Maurizio Stirpe ha sognato più in alto. Ha sognato uno stadio che non sia il suo. Nel senso che l’impianto realizzato con il Comune e sul quale ha i diritti per il prossimo mezzo secolo, lui sogna che sia un impianto della gente. Cioè? Bar interno aperto tutta la settimana, lounge area a disposizione di chi deve fare un incontro d’affari, salotto con vista panoramica sulla città e sulla partita, ristorante, museo, palestre…

A tenere in piedi uno stadio da Serie A (perché il Benito Stirpe è per capienza, per sicurezza, per concezione e per omologazione, uno stadio da Serie A) non basta la partita della domenica. Occorre che ognuno se ne faccia carico. Per quello che può: fosse pure solo andando a prenderci il caffè oppure a seguire gli allenamenti.

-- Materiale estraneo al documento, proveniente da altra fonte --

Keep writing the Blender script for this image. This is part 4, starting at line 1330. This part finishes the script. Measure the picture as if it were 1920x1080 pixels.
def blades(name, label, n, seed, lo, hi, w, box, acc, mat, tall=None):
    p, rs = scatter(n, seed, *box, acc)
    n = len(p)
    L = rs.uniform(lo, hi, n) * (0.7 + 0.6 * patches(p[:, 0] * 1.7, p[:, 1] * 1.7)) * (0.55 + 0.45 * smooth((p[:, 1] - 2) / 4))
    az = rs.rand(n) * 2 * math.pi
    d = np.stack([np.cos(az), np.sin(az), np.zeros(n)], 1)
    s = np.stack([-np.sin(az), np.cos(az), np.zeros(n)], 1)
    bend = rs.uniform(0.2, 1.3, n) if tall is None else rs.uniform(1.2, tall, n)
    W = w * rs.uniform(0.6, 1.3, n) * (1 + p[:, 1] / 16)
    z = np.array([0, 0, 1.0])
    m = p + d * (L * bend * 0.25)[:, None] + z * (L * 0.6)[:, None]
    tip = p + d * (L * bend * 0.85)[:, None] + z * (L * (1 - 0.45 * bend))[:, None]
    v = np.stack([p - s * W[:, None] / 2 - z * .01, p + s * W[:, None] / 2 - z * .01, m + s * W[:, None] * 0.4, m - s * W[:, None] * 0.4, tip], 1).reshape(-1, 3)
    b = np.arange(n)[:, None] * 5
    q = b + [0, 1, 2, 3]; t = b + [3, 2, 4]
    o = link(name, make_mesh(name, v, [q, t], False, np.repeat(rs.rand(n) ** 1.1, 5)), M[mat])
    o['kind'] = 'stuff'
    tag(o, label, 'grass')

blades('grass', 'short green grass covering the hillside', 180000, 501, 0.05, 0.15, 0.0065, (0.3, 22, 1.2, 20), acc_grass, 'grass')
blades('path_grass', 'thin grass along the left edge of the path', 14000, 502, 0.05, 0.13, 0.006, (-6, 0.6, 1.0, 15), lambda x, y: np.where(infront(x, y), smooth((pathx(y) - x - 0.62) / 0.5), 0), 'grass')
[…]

«Questa squadra non è la mia – disse il cavalier Annunziata quando arrivò il momento di passare la guida del Sora – io in questa città ho solo le tombe dei miei genitori. C’è una città intorno e deve rendersi conto che la squadra è sua, non possono pretendere che continui ad andare avanti io da solo…» Andò a finire che Annunziata andò via, la squadra retrocesse, la società venne radiata da tutti i campionati professionisti e dilettantistici.

Maurizio Stirpe ha deciso che lui non deve essere lui il proprietario dello stadio. Anche se paga le bollette dell’acqua, della corrente e ci fa giocare sopra la sua squadra. Ma sarà la città, la provincia, il territorio, vivendo tutti i giorni lo Stadio, ad esserne il vero proprietario. E più tifosi saprà attrarre il Frosinone, più sarà larga la schiera dei proprietari. Non un azionariato sociale, non una piccola quota per ognuno: ma è sufficiente che ognuno lo viva e ci vada, tutti i giorni, al bar come al ristorante interni o nelle palestre, perché lo sente casa sua. Anzi, la casa del suo sogno.

Una rivoluzione culturale, un sogno di civiltà. Talmente ambizioso che forse nemmeno Benito Stirpe, il cavaliere del Lavoro e sognatore, sarebbe riuscito a fare.